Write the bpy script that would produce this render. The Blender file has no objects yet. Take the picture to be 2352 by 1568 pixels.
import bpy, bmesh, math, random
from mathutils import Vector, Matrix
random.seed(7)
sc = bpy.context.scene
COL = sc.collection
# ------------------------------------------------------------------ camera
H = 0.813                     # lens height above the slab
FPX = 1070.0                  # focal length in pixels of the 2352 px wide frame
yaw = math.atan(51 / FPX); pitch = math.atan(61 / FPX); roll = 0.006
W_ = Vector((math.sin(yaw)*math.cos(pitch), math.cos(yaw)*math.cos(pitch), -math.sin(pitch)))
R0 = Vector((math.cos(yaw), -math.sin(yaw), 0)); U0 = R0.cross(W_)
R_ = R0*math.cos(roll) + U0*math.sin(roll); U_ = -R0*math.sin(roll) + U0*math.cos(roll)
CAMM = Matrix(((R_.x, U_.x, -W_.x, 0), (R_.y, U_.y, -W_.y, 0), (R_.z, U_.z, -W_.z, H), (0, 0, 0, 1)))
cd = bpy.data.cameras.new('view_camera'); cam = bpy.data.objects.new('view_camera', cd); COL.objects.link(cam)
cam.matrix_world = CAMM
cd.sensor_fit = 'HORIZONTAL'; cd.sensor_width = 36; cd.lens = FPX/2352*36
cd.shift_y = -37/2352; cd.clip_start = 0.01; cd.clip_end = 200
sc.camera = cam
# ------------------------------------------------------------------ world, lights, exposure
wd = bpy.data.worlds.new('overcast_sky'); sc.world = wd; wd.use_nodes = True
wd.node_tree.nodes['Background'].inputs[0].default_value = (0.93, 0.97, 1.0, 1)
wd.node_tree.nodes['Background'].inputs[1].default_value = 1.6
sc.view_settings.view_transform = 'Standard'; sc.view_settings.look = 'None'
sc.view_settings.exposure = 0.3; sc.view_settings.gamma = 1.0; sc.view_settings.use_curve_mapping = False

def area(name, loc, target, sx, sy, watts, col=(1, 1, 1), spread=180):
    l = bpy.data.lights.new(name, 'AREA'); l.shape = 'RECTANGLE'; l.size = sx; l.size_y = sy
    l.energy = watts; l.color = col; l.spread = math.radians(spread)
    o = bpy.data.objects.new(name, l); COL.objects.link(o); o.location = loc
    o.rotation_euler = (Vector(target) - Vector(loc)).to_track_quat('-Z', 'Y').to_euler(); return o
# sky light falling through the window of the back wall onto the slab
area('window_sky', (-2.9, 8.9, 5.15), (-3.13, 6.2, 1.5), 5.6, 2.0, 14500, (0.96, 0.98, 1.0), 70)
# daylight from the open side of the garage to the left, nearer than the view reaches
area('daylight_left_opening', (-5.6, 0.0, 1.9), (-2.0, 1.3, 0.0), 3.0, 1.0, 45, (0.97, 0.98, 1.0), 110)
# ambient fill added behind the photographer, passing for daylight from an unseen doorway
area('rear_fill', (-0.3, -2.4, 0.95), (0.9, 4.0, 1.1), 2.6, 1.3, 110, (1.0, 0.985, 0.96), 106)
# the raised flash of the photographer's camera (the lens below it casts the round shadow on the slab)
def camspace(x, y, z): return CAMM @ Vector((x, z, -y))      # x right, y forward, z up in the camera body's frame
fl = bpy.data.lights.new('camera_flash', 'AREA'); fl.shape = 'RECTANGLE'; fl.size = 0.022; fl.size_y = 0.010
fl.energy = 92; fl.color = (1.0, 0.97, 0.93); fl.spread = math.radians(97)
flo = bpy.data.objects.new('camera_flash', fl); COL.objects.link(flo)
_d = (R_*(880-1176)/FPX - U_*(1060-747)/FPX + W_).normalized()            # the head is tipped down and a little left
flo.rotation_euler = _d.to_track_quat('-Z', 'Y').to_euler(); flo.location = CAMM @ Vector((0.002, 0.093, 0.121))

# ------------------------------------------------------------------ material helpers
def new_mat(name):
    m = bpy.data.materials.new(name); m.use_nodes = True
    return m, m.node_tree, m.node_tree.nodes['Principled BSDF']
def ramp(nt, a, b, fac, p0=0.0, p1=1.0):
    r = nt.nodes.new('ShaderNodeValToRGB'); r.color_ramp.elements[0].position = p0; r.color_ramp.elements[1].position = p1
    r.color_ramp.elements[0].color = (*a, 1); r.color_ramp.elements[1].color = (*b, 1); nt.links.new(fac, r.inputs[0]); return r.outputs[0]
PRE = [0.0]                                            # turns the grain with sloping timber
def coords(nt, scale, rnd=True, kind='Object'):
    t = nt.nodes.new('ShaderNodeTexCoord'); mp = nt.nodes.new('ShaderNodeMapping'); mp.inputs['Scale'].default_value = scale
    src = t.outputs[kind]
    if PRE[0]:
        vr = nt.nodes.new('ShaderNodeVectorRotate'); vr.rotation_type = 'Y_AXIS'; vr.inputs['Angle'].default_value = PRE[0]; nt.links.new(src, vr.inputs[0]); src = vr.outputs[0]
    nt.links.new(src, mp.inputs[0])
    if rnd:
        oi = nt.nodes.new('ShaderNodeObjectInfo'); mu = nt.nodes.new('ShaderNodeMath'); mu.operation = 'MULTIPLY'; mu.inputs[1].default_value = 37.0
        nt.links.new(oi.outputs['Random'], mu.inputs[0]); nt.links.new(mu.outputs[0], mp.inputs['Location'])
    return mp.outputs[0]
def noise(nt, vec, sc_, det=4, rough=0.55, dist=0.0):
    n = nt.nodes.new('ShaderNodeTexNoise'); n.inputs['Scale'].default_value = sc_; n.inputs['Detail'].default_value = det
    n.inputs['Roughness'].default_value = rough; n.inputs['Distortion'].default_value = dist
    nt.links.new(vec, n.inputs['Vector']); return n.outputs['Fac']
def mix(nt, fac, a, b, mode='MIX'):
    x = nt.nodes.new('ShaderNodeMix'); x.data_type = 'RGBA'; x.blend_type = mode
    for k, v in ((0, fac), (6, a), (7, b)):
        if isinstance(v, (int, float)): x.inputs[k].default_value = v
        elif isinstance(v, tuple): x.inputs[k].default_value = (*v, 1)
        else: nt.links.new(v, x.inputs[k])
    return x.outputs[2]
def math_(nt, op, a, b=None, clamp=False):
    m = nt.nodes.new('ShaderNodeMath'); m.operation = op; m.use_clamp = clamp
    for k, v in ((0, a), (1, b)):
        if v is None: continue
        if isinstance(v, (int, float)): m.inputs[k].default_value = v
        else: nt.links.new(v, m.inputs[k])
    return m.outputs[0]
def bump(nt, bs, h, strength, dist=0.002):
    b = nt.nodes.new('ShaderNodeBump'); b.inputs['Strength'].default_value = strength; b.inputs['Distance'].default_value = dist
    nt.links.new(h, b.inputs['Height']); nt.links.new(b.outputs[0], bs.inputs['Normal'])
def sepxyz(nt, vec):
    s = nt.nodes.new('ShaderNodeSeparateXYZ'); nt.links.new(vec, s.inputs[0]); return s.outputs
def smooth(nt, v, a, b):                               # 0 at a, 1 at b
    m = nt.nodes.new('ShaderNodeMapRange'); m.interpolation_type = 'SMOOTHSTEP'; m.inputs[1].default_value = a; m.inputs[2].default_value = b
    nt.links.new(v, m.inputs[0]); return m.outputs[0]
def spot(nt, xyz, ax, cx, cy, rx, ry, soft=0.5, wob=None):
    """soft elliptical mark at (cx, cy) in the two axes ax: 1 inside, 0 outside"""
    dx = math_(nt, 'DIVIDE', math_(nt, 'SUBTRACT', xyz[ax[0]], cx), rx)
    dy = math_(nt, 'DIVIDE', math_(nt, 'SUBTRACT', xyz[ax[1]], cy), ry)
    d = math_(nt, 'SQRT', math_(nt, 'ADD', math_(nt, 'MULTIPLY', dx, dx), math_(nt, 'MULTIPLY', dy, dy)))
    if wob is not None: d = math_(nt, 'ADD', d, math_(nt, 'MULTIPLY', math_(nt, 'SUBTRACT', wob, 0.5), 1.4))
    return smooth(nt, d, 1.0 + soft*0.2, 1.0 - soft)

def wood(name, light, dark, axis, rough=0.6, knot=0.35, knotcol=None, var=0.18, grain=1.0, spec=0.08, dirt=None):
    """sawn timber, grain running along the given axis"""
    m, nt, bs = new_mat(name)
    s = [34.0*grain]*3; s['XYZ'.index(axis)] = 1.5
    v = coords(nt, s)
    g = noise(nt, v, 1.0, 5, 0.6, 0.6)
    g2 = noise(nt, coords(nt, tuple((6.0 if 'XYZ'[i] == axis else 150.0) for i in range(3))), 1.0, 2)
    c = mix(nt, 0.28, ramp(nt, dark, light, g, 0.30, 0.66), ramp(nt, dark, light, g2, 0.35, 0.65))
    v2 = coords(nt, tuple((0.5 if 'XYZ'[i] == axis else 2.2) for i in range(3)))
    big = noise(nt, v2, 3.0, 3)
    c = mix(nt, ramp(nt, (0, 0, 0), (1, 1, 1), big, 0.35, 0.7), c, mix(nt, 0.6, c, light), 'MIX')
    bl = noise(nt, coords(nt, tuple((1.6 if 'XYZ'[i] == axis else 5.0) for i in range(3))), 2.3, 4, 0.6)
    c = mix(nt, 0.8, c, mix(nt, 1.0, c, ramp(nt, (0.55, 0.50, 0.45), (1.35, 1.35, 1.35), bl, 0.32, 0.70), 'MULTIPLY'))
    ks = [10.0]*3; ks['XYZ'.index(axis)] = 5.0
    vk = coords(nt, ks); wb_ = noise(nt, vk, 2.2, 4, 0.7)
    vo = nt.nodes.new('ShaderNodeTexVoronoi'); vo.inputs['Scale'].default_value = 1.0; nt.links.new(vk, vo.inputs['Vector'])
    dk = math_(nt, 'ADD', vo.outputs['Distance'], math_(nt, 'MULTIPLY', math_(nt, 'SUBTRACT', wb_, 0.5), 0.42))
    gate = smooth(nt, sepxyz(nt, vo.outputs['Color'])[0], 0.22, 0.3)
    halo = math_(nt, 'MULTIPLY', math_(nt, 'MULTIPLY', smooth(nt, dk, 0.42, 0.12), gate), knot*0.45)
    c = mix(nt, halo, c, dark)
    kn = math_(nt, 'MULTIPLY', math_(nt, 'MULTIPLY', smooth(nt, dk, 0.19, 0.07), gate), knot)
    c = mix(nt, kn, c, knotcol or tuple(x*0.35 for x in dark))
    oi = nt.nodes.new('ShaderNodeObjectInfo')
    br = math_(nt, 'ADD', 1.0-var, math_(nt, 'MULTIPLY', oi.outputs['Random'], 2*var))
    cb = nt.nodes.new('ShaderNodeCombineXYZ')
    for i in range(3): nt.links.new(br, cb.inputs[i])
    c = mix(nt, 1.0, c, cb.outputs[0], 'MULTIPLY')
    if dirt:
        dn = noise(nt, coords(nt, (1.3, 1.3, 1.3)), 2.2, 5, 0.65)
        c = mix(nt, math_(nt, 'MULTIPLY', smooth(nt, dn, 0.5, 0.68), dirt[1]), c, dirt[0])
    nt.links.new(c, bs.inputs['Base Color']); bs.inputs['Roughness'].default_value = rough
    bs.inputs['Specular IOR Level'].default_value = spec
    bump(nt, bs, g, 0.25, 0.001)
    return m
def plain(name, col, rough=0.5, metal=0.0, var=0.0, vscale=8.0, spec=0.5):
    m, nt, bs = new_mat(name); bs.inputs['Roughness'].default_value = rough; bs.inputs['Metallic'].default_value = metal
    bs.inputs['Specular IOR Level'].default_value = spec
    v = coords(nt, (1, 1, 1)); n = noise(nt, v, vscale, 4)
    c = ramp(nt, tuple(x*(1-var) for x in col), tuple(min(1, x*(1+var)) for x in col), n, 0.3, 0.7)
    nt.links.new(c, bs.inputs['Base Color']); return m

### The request
Extract all lines containing the word "pixels".

### Answer for this exercise
Write the bpy script that would produce this render. The Blender file has no objects yet. Take the picture to be 2352 by 1568 pixels.
FPX = 1070.0                  # focal length in pixels of the 2352 px wide frame